At the beginning of March, mining giant Vale announced that
it would close its massive Rio Colorado potash project in Argentina. The move
was justified strictly on economic grounds: even though the company had already
invested some $2bn in the project, the size of the investments required and the
problems created by inflation and an overvalued currency were said to have forced
it to cut its losses and leave. Predictably, Argentina's government was
outraged but the move was well-received by markets that saw the whole venture,
well, as an expensive adventure. The stock in fact went up after the
announcement.
On the surface, in other word, run of the mill behaviour by
a run of the mill multinational. The hitch is, Vale is anything but a run of the
mill multinational. While formally headquartered in the Netherlands, it is in
fact Brazilian and a strategic tool that the Brazil's government is keen to use
to project and protect its interests in the world. Through investments by a
public sector pension fund it controls (Previ) and by its National Bank for
Economic and Social Development (BNDES), and also via its influence over the
company's largest private sector equity holder and Brazil's second largest bank
(Bradesco), the federal government exerts a tremendous influence on the company.
This became clear in 2011, when its then-CEO, Roger Agnelli, was forced to
resign by President Dilma Rousseff, following rising tensions about patterns of
investments that, she and her predecessor Lula, felt neglected the domestic
scene.
The Rio Colorado investment had a strategic quality that went
well beyond Vale's typical activities in the iron, nickel, manganese, copper and
coal businesses. Potash, with phosphorus and nitrogen, is one of the three
fundamental fertilizers on which agriculture depends. It is also increasingly
scarce and its production highly localized: 60% of global production is
concentrated in only three countries (Canada, Russia and Belarus) and 80% in
the top five (with China and Germany added). Brazil, which derives a larger
part of its exports from agricultural goods than any other major economies,
only produces 1.5% of global output and thus has to import 90% of what it uses.
On that increasingly tight market, it competes with the whole world, but
especially with China, India and the United States.
Once completed the Rio Colorado project was planned to be
under exploitation for 50 years and it would have made Argentina one of the
world's four largest potash producers, with about 12% of current global output
(4.3/34.4bn tons).
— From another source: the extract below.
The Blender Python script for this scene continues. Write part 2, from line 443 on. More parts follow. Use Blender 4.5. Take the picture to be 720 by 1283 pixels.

For Brazil, it would have represented a secure supply of one
of the few strategic commodities it does not have aplenty, and certainly one of
the most critical to its present and—given global food price prospects—future export
revenue.
And yet, Vale decided to let it go, most probably for good
given the reaction the move is generating. Indeed, the Argentinian government
is apoplectic and has announced that they would sue for compensation and look
for new investors. With Buenos Aires knowing very well that no such decision by
the company could have been taken without, literally, presidential approval,
the termination of the project will also poison a relationship with Brasilia
that is already rocky.
From all this, three issues of note, from where we sit:
1) The economics of the project and the general prospects of
the Argentinian economy must truly have looked awful to Vale and Brazil for
such a decision to have been taken. And, thanks to years of hyper-inflation and
intimate relations with their neighbours, few global investors are as difficult
to shake up or as knowledgeable about Argentina as Brazil's. In other words:
don't bet your pension fund on Argentina.
2) For Canada, the world's largest producer, this is
probably good news. Brazil, already a good client of Saskatchewan's Potash
Corp, will be even more dependent on it and the disruption to the project will
keep prices high.
3) Finally, this is just further meat for the grinder of people like me, who think that Latin America is really dis-integrating and that behind all the talk of solidarity and converging interests, there is little of substance really going on.